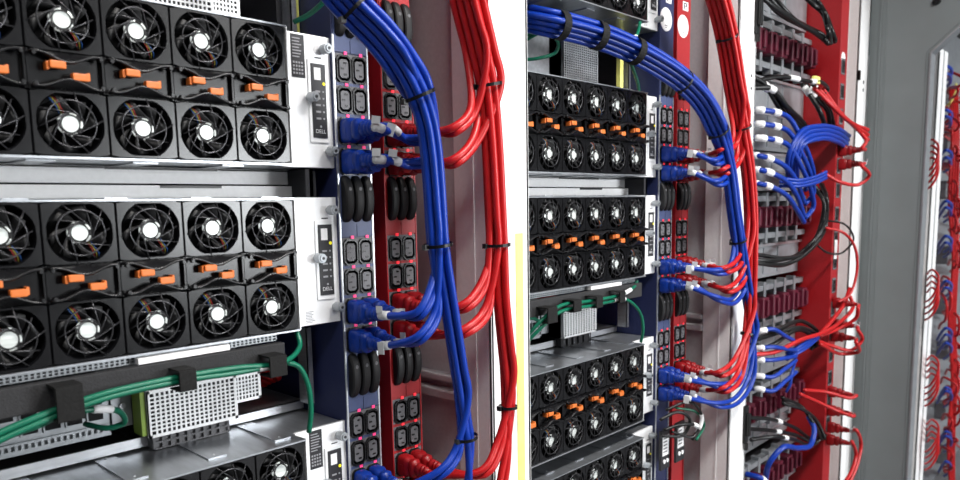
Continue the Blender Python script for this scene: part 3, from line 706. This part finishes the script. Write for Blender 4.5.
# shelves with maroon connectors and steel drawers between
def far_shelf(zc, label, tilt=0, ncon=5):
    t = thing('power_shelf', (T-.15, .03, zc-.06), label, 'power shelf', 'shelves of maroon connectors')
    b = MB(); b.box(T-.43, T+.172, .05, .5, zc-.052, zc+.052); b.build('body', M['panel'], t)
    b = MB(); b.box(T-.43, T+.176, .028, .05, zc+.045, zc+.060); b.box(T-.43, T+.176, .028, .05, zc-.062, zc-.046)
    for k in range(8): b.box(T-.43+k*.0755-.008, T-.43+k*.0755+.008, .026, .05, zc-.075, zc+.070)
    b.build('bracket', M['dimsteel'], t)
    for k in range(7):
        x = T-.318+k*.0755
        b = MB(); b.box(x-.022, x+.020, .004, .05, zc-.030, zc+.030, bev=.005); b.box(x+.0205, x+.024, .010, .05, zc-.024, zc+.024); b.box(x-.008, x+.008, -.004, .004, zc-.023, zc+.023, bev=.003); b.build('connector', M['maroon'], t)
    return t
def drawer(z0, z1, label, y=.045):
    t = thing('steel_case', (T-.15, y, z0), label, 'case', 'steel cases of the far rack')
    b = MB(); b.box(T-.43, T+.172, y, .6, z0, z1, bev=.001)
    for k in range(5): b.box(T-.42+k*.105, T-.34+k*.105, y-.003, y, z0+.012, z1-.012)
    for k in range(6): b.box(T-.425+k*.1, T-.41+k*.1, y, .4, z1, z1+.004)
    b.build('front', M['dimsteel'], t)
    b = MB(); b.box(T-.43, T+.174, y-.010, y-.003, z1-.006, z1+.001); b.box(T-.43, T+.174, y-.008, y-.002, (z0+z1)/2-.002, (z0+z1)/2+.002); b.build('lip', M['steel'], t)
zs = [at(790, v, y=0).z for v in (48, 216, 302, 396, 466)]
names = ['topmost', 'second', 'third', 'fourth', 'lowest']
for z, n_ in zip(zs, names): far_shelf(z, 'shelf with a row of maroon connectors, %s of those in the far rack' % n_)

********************

> [WRITTEN TASK]
Quote the material word for word, dropping any images it holds.

> [COMPLETED EXERCISE]
Continue the Blender Python script for this scene: part 3, from line 706. This part finishes the script. Write for Blender 4.5.
# shelves with maroon connectors and steel drawers between
def far_shelf(zc, label, tilt=0, ncon=5):
    t = thing('power_shelf', (T-.15, .03, zc-.06), label, 'power shelf', 'shelves of maroon connectors')
    b = MB(); b.box(T-.43, T+.172, .05, .5, zc-.052, zc+.052); b.build('body', M['panel'], t)
    b = MB(); b.box(T-.43, T+.176, .028, .05, zc+.045, zc+.060); b.box(T-.43, T+.176, .028, .05, zc-.062, zc-.046)
    for k in range(8): b.box(T-.43+k*.0755-.008, T-.43+k*.0755+.008, .026, .05, zc-.075, zc+.070)
    b.build('bracket', M['dimsteel'], t)
    for k in range(7):
        x = T-.318+k*.0755
        b = MB(); b.box(x-.022, x+.020, .004, .05, zc-.030, zc+.030, bev=.005); b.box(x+.0205, x+.024, .010, .05, zc-.024, zc+.024); b.box(x-.008, x+.008, -.004, .004, zc-.023, zc+.023, bev=.003); b.build('connector', M['maroon'], t)
    return t
def drawer(z0, z1, label, y=.045):
    t = thing('steel_case', (T-.15, y, z0), label, 'case', 'steel cases of the far rack')
    b = MB(); b.box(T-.43, T+.172, y, .6, z0, z1, bev=.001)
    for k in range(5): b.box(T-.42+k*.105, T-.34+k*.105, y-.003, y, z0+.012, z1-.012)
    for k in range(6): b.box(T-.425+k*.1, T-.41+k*.1, y, .4, z1, z1+.004)
    b.build('front', M['dimsteel'], t)
    b = MB(); b.box(T-.43, T+.174, y-.010, y-.003, z1-.006, z1+.001); b.box(T-.43, T+.174, y-.008, y-.002, (z0+z1)/2-.002, (z0+z1)/2+.002); b.build('lip', M['steel'], t)
zs = [at(790, v, y=0).z for v in (48, 216, 302, 396, 466)]
names = ['topmost', 'second', 'third', 'fourth', 'lowest']
for z, n_ in zip(zs, names): far_shelf(z, 'shelf with a row of maroon connectors, %s of those in the far rack' % n_)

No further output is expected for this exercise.